A
porcentagem de população que esta abaixo da linha da pobreza diminui, no
Brasil, mas uma parte significativa da população da metrópole paulistana vive
com salários irrisórios aonde a concentração exacerbada da riqueza separa e
segrega com violência (a violência como conteúdo da urbanização, que não
aparece nos jornais, nem ganha espaço nos noticiários). Em São Paulo, no ano de
2010, 36,4% da população recebia até 2 salários mínimos. Numa metrópole que se
reproduz aumentando cada vez mais o deslocamento casa/trabalho e a fadiga do
percurso (subtraindo o tempo do lazer e do descanso), o preço e a qualidade do
transporte (aliado políticas urbanas que expulsam os pobres das áreas centrais
de metrópole) limita a realização da vida. Daí as cenas dos transportes
insuficientes, lotados transportando por horas à fio, trabalhadores apinhados
como gado, que vivem amontoados nas periferias desurbanizadas. Já a vida
cotidiana se apresenta, tendencialmente, invadida por um sistema regulador, em
todos os níveis, que formaliza e fixa as relações sociais reduzindo-a a formas
abstratas limitando os usos do espaço diluindo direitos de acesso à metrópole
como um todo.
Matar
a fome, dar acesso precário à moradia, permitir o ir e vir com altos preços e
pouca qualidade não é construir as condições necessárias à realização do
humano, é apenas esboçar "direitos" que asseguram a legitimidade da
expropriação infinita e sempre reposta da desigualdade socioespacial. Deste modo
a prática espacial na metrópole aponta o empobrecimento e a deterioração da
vida social que é fonte de privação diante da extensão da mercantilização que
vai junto com a privatização do mundo. Portanto, a situação do cidadão reduzido
às condições de mera sobrevivência aponta a destituição do sentido da vida e da
dignidade humana e realiza a desigualdade como seu fundamento.
Assim
o processo de urbanização é condição mas também produto da realização do
processo de crescimento, sob a lógica e racionalidade, que sustenta uma
sociedade que vive sob o império sombrio da norma, da regularização que se
impõe ao sujeito subsumindo-o e impondo às relações sociais suas estratégias
como naturais da sociedade.
Convém
não esquecer que a desigualdade é a condição histórica que se repõe
constantemente ganhando novos contornos e aprofundando-se: o aumento do
desemprego, a deterioração do emprego formal, a extrema concentração de renda,
a fome, a vida como sobrevivência, são o desdobramento de uma história anunciada
de uma exploração desmedida perpetrada pelo processo de crescimento que não
gera desenvolvimento, apesar da retórica.
Mas
o cidadão desprovido dos conteúdos da cidadania continua se reproduzindo numa
luta constante pela sobrevivência e nela a consciência de que reduzido a suas
necessidades básicas (comer, beber, dormir,) realiza a condição inicial e
natural de sua vida como o outro do humano. Daí a resistência!
Os
movimentos sociais sinalizam, portanto, a consciência da "privação",
e portanto, sua leitura não pode fechar-se à esfera dos bens necessários a
realização da vida, posto que iluminam a escala da realização dos desejos de
criação de um projeto capaz de abrir-se para a construção de uma outra
sociedade. Não se referem, portanto à escala, do ter - presa a necessidade e ao
consumo. As lutas surgem nos interstícios da vida cotidiana como consciência
das desigualdades vividas em vários planos. Portanto as resistências apontam um
único significado reunindo várias perspectivas (bandeiras) nas quais se realiza
a desigualdade e a privação constituidoras da vida metropolitana. Ao se unirem
os movimentos reivindicatórios questionam aquilo que funda nossa sociedade: a
apropriação diferencial da riqueza, a desigualdade, os desmandos do poder.

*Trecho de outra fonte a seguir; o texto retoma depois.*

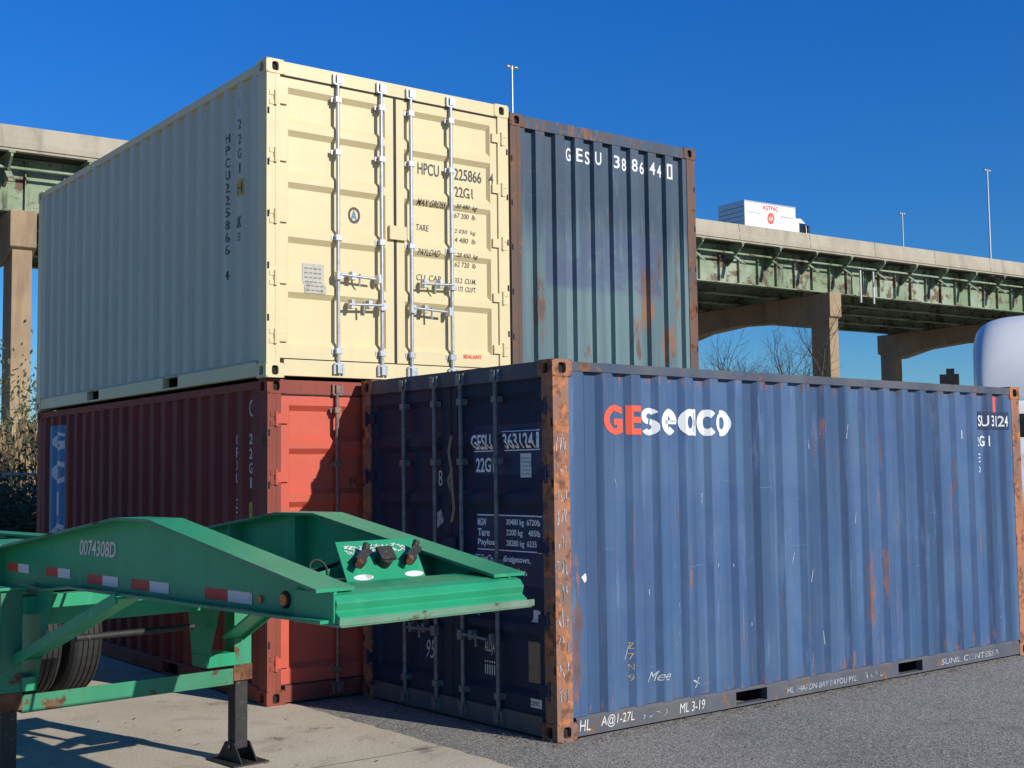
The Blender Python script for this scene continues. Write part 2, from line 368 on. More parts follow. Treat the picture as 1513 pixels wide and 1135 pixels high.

Movem-se no sentido de questionamento da lógica do crescimento e das alianças
políticas que se realizam contra o social. Aparecem como luta pelo espaço da
metrópole, por um espaço democrático aonde possam exprimir-se e decidir sobre
seu destino.
Assim
as lutas introduzem e exigem práticas democráticas postando na mesa de
negociações os interesses da sociedade como um todo contra os interesses dos
empresários, como realização objetiva de lucros seja nos setores diretamente
produtivos, seja no plano dos investimentos e da especulação.Portanto, a renda
é significativa mas não revela a extensão da crise urbana que é antes, social.
O
recurso irracional à força impede o diálogo e amordaça a livre manifestação da
discordância, fundamento da democracia.